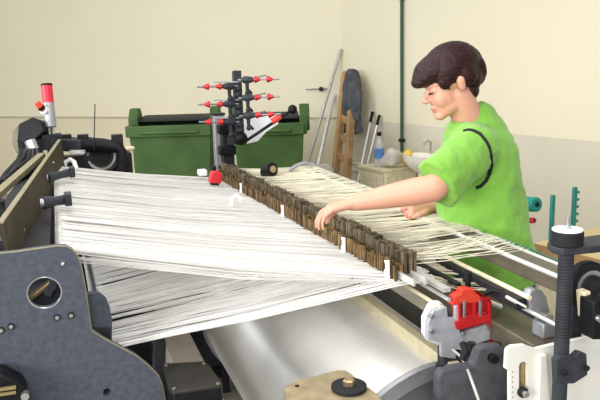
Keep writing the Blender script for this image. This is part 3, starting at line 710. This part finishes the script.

==

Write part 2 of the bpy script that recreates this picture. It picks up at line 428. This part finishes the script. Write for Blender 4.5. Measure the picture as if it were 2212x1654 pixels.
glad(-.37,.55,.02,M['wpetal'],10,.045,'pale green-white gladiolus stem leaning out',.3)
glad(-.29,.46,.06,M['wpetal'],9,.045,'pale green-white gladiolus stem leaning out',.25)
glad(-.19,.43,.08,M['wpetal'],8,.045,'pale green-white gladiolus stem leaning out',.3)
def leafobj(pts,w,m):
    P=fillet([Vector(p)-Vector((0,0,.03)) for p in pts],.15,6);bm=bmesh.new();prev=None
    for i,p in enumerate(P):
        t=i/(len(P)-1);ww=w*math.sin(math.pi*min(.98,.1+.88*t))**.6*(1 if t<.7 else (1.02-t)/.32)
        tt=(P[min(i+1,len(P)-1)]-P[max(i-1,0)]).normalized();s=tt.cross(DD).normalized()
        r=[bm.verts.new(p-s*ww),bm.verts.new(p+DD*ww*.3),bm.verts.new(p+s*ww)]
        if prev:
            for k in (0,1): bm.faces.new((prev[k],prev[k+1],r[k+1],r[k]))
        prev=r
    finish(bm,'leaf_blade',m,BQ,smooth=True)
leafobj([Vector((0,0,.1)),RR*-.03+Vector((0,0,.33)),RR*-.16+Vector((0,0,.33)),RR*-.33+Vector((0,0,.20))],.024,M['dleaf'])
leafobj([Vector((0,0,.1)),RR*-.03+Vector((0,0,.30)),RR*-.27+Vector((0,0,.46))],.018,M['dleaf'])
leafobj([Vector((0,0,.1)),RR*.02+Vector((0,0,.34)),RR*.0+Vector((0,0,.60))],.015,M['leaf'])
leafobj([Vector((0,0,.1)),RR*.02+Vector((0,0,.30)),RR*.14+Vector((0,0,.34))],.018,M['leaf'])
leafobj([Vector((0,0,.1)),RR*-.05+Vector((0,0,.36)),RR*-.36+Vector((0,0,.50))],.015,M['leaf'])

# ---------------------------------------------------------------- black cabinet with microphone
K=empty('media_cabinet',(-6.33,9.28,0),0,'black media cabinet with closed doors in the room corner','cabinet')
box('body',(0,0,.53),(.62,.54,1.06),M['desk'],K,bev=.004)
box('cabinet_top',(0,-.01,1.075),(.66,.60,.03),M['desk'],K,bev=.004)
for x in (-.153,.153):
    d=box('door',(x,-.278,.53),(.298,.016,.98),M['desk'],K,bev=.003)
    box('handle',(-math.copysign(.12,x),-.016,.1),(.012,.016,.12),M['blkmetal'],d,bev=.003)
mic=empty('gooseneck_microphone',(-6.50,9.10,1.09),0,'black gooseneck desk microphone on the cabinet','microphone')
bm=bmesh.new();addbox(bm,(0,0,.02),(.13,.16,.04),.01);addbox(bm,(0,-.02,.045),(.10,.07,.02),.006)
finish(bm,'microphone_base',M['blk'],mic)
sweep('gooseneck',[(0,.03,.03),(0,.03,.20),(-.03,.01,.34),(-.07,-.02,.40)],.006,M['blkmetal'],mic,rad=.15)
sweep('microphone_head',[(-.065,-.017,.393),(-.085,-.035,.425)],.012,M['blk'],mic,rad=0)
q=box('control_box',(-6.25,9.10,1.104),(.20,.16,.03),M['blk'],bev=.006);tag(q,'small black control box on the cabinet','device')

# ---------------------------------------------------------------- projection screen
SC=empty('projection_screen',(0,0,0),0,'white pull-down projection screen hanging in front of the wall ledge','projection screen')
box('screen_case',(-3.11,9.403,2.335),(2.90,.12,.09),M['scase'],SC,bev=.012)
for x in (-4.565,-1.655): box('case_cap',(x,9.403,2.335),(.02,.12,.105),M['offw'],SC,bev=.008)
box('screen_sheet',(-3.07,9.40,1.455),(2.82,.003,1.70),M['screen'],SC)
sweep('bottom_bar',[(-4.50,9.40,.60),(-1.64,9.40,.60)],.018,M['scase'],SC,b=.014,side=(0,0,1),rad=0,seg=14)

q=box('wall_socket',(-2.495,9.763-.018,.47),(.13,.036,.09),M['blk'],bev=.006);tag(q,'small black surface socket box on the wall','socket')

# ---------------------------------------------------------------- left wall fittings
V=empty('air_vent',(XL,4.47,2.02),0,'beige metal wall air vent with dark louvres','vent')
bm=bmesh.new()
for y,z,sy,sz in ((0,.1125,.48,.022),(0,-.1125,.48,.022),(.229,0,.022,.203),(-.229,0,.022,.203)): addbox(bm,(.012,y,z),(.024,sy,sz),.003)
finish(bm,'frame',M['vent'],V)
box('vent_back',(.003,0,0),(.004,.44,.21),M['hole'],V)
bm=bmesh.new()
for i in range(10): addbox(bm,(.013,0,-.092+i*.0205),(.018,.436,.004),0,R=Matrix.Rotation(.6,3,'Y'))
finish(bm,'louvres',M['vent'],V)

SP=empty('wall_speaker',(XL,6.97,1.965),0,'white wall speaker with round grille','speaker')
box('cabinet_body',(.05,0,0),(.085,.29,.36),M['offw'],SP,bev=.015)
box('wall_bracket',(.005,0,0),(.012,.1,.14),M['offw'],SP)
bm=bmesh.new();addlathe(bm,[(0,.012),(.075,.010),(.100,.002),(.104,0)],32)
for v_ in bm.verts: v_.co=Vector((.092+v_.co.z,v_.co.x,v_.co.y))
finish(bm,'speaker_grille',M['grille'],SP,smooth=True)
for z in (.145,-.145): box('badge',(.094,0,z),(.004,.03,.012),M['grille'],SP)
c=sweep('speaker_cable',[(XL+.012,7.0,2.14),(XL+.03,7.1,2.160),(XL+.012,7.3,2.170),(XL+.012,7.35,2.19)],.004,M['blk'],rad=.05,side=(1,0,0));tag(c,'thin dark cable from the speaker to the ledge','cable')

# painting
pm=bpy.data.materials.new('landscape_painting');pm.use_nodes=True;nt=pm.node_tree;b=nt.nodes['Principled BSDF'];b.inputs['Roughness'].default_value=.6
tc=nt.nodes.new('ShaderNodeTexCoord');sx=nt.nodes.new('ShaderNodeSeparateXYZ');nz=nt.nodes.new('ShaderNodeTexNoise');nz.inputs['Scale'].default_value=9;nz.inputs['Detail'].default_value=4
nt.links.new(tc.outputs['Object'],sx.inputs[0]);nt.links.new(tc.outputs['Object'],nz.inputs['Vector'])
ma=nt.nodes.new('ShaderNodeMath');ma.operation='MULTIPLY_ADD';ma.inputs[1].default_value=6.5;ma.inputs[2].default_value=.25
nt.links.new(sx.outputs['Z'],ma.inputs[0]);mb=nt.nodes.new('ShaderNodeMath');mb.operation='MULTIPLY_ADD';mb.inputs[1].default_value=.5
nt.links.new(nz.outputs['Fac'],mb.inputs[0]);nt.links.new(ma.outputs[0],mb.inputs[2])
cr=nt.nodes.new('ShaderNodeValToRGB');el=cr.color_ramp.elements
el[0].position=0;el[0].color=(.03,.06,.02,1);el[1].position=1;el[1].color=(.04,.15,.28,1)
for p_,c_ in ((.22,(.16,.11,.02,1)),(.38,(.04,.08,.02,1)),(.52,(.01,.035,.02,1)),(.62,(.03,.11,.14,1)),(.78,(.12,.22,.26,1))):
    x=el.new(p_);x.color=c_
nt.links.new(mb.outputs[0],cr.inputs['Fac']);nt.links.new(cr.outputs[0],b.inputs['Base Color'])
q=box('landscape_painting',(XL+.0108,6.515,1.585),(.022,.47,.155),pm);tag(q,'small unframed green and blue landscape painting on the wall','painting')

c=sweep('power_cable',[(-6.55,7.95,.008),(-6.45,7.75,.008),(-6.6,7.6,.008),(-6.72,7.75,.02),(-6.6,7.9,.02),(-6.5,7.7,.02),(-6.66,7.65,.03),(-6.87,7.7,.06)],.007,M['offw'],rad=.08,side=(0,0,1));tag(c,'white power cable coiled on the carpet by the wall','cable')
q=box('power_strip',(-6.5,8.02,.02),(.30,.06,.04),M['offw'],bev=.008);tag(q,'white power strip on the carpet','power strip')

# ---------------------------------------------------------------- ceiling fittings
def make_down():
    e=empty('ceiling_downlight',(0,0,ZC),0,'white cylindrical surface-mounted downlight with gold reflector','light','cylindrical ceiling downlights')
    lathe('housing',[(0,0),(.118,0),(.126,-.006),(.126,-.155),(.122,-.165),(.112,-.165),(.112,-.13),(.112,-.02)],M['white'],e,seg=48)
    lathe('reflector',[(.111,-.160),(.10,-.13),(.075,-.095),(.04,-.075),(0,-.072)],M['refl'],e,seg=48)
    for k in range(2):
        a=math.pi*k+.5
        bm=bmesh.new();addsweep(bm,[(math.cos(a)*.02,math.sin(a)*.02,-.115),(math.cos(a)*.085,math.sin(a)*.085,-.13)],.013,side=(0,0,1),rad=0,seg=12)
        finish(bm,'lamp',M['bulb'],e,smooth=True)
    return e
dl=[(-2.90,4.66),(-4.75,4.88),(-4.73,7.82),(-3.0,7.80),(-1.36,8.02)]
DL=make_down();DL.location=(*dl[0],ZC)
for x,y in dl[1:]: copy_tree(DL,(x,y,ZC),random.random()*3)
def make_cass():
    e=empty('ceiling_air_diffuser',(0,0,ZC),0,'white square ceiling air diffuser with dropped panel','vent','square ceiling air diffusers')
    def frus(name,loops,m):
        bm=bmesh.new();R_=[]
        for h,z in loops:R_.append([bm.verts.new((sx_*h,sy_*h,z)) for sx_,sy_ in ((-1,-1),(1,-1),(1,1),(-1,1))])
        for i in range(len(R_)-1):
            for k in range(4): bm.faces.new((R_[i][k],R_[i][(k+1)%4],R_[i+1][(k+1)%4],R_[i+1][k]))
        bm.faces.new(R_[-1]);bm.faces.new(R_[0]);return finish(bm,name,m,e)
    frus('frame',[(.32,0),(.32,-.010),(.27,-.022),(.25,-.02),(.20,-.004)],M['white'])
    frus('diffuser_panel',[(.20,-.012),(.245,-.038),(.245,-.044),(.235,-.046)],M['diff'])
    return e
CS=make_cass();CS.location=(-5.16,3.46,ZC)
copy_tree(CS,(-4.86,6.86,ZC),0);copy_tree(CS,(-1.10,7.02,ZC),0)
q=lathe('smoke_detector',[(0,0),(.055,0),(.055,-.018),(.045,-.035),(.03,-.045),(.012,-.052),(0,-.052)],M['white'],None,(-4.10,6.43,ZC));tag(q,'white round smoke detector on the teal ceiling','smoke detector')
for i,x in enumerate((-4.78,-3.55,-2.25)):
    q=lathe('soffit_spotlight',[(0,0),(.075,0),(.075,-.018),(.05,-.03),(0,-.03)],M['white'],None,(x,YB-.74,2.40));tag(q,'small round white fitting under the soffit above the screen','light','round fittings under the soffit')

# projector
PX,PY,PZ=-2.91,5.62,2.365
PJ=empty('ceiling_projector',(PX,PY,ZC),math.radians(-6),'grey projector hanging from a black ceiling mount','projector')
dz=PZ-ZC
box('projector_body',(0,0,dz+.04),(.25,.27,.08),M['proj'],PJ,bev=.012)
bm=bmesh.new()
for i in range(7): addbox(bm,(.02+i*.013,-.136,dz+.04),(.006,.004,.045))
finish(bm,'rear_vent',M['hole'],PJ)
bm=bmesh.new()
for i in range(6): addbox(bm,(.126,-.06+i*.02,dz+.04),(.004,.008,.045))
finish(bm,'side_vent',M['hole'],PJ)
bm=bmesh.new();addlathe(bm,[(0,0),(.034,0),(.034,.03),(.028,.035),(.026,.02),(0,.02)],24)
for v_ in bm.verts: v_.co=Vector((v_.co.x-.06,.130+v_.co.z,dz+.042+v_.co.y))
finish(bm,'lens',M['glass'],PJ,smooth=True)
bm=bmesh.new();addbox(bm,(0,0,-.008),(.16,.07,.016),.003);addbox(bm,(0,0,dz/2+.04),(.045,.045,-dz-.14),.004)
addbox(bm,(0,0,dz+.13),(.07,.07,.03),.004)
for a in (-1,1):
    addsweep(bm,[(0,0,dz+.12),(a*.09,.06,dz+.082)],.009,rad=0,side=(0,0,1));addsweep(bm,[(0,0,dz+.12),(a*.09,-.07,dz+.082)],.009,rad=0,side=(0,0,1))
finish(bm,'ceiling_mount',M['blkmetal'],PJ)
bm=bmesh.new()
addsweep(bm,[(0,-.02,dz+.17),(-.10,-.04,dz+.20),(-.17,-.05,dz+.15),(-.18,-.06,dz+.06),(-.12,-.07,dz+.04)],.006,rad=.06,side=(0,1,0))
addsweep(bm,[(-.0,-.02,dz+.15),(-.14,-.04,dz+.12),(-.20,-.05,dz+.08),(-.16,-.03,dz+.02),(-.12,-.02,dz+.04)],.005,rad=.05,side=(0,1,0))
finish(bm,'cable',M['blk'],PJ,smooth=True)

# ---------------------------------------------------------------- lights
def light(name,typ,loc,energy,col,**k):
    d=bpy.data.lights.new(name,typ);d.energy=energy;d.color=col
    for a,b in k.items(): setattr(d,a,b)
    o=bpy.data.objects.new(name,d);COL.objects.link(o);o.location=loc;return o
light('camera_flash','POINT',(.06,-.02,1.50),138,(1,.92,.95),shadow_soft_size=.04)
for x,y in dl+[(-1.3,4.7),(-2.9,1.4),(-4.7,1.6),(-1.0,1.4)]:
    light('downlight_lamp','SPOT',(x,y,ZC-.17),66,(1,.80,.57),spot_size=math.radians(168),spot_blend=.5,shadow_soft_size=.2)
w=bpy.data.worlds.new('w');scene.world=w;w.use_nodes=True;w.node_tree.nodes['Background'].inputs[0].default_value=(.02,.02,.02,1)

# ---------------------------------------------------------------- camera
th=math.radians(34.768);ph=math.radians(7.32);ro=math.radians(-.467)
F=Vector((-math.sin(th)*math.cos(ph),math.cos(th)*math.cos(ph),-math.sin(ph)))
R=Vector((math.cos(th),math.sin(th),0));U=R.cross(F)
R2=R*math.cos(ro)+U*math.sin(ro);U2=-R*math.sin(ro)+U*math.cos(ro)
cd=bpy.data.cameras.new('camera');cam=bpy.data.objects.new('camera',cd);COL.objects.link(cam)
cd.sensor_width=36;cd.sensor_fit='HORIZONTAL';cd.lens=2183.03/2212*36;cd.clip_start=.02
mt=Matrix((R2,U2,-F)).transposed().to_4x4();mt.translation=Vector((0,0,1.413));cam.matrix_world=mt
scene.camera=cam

==

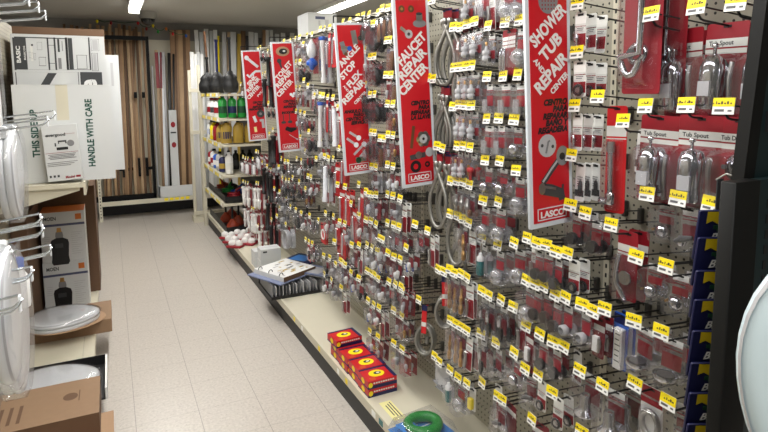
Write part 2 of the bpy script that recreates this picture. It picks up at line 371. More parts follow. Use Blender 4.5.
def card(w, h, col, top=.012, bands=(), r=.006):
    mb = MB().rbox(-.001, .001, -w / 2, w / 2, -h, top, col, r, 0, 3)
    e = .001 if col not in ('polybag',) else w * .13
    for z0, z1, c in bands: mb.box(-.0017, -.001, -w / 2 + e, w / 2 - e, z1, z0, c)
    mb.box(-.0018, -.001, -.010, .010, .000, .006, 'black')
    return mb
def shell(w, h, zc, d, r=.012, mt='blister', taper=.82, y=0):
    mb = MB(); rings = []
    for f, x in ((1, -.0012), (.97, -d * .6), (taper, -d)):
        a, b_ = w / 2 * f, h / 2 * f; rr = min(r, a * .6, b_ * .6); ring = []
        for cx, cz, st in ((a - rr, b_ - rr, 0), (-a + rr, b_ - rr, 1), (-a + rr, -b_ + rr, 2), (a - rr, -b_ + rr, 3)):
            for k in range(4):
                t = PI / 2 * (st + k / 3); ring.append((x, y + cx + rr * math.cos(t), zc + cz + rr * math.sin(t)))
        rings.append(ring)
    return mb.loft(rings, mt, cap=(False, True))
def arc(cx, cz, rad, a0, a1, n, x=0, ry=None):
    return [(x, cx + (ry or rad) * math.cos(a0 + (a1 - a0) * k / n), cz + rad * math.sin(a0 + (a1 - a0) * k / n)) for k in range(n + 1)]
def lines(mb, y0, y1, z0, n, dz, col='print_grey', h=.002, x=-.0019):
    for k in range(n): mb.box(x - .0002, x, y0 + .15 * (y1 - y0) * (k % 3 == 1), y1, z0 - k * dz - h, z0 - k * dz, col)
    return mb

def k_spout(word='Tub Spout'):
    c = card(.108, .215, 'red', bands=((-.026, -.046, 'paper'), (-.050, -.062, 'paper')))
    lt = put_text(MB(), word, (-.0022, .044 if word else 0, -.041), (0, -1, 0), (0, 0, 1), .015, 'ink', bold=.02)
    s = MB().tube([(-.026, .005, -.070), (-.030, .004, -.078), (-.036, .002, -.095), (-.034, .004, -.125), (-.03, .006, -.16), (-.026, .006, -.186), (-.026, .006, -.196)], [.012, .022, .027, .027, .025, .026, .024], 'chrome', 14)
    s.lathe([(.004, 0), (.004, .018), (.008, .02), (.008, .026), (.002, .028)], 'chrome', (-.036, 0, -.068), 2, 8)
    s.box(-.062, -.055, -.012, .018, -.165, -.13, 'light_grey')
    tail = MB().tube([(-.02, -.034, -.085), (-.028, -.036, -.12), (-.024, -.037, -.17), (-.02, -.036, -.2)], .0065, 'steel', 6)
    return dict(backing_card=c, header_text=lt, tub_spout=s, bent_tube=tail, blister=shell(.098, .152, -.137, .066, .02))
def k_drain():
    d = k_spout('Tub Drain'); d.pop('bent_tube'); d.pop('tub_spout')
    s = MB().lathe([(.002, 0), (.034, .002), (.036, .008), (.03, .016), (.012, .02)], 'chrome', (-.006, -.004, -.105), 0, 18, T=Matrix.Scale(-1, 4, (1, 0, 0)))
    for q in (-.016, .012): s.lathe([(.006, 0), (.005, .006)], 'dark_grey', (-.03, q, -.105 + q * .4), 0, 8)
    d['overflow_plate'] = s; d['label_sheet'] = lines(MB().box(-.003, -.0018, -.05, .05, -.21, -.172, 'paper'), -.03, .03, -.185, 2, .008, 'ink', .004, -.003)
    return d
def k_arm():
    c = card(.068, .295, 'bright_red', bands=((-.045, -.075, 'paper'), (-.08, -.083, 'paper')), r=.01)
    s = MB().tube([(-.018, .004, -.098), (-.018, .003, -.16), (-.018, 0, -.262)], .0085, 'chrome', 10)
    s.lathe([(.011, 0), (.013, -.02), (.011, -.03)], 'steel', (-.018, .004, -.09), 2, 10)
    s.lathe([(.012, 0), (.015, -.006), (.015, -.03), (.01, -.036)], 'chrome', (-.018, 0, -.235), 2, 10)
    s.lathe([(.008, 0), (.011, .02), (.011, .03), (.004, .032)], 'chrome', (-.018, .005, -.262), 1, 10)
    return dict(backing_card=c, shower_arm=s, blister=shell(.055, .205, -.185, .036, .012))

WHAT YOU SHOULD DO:
Using the records above, copy each line that contains "this".

WRITTEN SOLUTION:
Keep writing the Blender script for this image. This is part 3, starting at line 710. This part finishes the script.
Write part 2 of the bpy script that recreates this picture. It picks up at line 428. This part finishes the script. Write for Blender 4.5. Measure the picture as if it were 2212x1654 pixels.
Write part 2 of the bpy script that recreates this picture. It picks up at line 371. More parts follow. Use Blender 4.5.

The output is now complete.